Pero en especial y brillando con luz propia recreando a un psicópata memorable, está Ben Foster. Su Charlie Prince destaca como el fiel perro completamente entregado al amo, mentor, padre, modelo e ídolo que significa Ben Wade. Su enjuta y pequeña figura, estilizada como un cuchillo por su particular indumentaria de cuero, se mueve por y para su jefe a las órdenes de una mente enferma por la violencia. Su descontrolada maldad sólo se entiende por su psicopatía y obsesión con Wade de la que realmente no conocemos su origen o motivo, y a pesar del hastío, desprecio e indiferencia que éste siente y les dispensa a todos. Sólo al final él y todos los de la banda terminan de conocer definitivamente bien a ese jefe.

En cuanto a los dos únicos personajes femeninos, están en el clásico muy segundo plano del género y sin apenas peso más que para dar un contraste de actitudes. 

La camarera (Vinessa Shaw) se rinde inevitablemente a la poderosa seducción de Wade tanto como luego le demuestra poder ser más fría que él, en la risa floja y despreciativa ante su propuesta en serio de huir y en una de las escenas donde el ángel de la muerte parece tener corazón o al menos expresar una delicada y sincera ternura al igual que una decepción tan triste como irónica.
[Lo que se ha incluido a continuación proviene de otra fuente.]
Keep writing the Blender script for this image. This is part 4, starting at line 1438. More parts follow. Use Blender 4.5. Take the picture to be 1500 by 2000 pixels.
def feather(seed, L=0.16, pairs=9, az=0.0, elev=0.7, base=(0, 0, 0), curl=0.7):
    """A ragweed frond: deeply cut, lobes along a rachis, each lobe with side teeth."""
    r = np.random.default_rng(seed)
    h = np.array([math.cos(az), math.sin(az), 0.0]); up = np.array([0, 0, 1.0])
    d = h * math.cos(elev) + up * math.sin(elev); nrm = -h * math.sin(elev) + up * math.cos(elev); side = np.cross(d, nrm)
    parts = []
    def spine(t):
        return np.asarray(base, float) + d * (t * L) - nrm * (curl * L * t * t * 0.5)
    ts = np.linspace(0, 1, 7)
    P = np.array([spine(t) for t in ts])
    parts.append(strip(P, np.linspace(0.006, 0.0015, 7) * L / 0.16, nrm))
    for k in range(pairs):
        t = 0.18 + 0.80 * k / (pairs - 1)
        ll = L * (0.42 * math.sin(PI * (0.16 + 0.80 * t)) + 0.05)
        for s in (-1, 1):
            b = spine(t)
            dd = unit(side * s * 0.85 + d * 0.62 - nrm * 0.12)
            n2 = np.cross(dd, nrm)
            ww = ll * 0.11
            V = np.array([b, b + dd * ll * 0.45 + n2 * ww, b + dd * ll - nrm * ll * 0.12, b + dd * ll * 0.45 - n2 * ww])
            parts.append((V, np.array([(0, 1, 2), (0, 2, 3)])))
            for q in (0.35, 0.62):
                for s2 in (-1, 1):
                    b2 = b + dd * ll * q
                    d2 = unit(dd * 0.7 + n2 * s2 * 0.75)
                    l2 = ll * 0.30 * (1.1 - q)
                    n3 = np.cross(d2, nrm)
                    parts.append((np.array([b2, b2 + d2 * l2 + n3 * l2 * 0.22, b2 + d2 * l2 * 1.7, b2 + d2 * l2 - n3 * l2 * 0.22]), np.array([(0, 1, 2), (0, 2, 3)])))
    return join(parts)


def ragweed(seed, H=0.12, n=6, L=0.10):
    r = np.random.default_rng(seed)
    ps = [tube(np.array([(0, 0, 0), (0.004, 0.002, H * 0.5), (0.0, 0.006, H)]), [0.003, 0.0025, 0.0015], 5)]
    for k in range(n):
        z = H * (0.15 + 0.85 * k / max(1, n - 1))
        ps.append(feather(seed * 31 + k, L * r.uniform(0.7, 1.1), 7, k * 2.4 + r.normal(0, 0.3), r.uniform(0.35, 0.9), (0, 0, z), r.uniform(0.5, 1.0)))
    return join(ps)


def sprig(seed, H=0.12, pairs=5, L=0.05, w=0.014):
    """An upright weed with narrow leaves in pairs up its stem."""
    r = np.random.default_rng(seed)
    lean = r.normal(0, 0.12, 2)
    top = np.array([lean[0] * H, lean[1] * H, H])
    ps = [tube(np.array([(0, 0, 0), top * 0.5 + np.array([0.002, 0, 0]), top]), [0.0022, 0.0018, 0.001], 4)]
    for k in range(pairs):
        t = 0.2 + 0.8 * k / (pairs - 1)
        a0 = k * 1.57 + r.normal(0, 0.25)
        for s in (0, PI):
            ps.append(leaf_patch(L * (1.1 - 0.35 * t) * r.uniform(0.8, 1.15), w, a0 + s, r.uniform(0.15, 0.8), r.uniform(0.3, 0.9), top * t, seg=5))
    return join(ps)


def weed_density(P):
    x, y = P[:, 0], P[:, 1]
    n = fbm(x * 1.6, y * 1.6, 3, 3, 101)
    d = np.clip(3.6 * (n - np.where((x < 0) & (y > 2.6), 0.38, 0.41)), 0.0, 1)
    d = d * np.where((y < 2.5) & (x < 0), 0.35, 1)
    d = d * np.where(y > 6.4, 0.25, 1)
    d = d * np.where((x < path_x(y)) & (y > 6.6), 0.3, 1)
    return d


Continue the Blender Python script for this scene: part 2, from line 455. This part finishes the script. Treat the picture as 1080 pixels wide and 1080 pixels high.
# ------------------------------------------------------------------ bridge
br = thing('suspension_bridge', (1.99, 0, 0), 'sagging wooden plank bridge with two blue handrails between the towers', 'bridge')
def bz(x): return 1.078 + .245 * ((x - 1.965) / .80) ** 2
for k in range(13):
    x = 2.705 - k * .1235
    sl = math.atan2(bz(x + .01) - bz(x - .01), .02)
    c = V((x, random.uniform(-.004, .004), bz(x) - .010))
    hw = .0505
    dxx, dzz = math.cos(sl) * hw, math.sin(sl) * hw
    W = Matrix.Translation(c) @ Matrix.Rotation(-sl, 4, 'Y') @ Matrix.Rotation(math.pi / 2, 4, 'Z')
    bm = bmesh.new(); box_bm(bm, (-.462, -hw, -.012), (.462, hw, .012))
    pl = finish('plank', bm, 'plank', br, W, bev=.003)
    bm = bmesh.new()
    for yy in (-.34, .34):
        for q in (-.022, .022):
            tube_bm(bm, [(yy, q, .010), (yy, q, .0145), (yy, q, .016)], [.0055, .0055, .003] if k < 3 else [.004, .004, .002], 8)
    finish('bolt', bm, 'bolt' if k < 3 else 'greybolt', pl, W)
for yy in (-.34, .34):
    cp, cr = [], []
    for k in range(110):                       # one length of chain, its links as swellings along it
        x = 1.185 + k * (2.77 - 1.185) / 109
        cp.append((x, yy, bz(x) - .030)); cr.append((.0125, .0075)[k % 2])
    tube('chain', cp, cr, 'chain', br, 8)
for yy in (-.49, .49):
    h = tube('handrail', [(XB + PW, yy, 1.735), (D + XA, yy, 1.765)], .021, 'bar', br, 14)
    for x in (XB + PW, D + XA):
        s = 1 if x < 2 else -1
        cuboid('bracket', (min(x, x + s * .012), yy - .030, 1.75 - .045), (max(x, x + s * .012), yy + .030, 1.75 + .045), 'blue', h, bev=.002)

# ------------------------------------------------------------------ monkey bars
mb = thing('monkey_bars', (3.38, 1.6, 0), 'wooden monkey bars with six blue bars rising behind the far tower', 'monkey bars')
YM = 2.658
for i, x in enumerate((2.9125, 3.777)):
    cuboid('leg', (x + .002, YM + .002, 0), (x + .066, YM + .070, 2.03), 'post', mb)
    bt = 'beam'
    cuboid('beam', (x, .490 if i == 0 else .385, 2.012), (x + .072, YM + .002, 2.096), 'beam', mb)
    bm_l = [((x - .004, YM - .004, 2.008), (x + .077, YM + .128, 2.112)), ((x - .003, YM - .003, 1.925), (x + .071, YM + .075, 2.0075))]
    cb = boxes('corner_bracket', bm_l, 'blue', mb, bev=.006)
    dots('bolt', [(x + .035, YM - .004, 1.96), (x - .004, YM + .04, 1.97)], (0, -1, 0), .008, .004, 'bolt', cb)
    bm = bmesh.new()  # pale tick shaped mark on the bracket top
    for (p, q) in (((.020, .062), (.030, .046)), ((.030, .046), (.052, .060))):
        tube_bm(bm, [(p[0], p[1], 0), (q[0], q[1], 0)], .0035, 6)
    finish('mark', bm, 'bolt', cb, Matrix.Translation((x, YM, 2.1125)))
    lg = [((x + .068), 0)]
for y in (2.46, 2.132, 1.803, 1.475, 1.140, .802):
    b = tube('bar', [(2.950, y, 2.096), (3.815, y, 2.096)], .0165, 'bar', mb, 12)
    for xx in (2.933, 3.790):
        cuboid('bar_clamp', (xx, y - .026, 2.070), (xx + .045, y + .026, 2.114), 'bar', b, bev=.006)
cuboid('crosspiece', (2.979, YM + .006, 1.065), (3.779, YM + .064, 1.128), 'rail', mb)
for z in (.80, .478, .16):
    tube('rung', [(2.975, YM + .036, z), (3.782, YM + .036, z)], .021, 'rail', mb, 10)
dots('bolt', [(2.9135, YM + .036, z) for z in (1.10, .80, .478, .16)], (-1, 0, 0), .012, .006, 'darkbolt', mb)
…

La segunda, la esposa de Dan, Alice (Gretchen Mol), es una mujer endurecida por la vida que lleva, sin ilusiones y temerosa, que ya casi sólo siente compasión por su marido más que otra cosa, algo que él también siente y aumenta su desesperación. La cortísima estancia de Wade en su casa bastará para terminar de hacerle darse cuenta y sentir miedo tanto por su marido como por sus propios sentimientos. Ella es la única en advertir claramente y decir dónde reside el verdadero peligro de Wade: en que quizás no es lo que parece.

Y esa es la clave de la película. James Mangold da en el clavo sacando, además de mostrar planos de auténtico delirio y lucimiento de su figurón mayor, lo mejor de todos y de la historia. Porque sólo te hacen falta los diez primeros minutos para saber que no vas a tener más remedio que hacer un verdadero equilibrio moral por querer ponerte al lado de los dos personajes principales. La sorpresa, o quizás no, es que la balanza rápidamente se inclina hacia ese mal arrasador y deleznable pero absolutamente irresistible, por el que no puedes evitar sentir una simpatía inmediata y que te hace pensar. 

 

Ben Wade lleva la batuta de la acción y la controla sin sombra alguna que pueda amenazarlo, y eso es admirable. Dice a cada uno lo que quiere oír y lo que no −por eso no quieren hablar con él−, y les da lo que van mereciendo que también es lo que el espectador quiere, sin engañarlos nunca y avisándolos. Y eso es también admirable porque sentirlo por Evans es lo moralmente aceptable, lo que se supone que ha de hacerse. Pero si ese canalla que no se arrepiente de nada y que se esfuerza por ser cada vez peor, va dándote lo que deseas y ayudándote sin quererlo aunque lo niegue, ¿cómo no vas a tenerle simpatía? La respuesta te la da el diálogo final entre Wade y Evans y la única pero sincera y hasta divertida sonrisa que se cruzan. 

Esa es la cuestión, la autenticidad: tanto el MAL como el BIEN son conceptos auténticos y por eso los dos hombres acaban concediéndose respeto, tal vez porque comparten un par de trágicas historias y la vida no los ha tratado bien. Además, ambos logran sus destinos, quizás más funesto el de Evans pero así se evita una moralina estúpida, irreal en el mundo real. Sin embargo, el amargo regusto por la injusticia final se compensa  cuando Ben la venga de alguna manera dictando sentencia con la Mano de Dios y, sobre todo, con la sonrisa perfecta que se te pone al escuchar un suave silbido y viendo galopar como un rayo a un hermosísimo caballo negro.

Y, ah, lo más importante. Primero: cuidado cuando se es un imbécil integral que toca las narices por el día y da la brasa por la noche. Y segundo y fundamental: de todos es sabido lo que puede pasar cuando se menta a la madre de uno por muy hijo de perra que sea.

 

Curiosidades y gazapos: un par de guiños estupendos cortesía de Mr. Crowe para todos sus fieles y... el increíble segundo y medio que tarda Ben en subirse al tren y que le quiten las jodidas esposas ¡de una vez ya por fin después de casi toda la película! ¡Eso sí que es rapidez!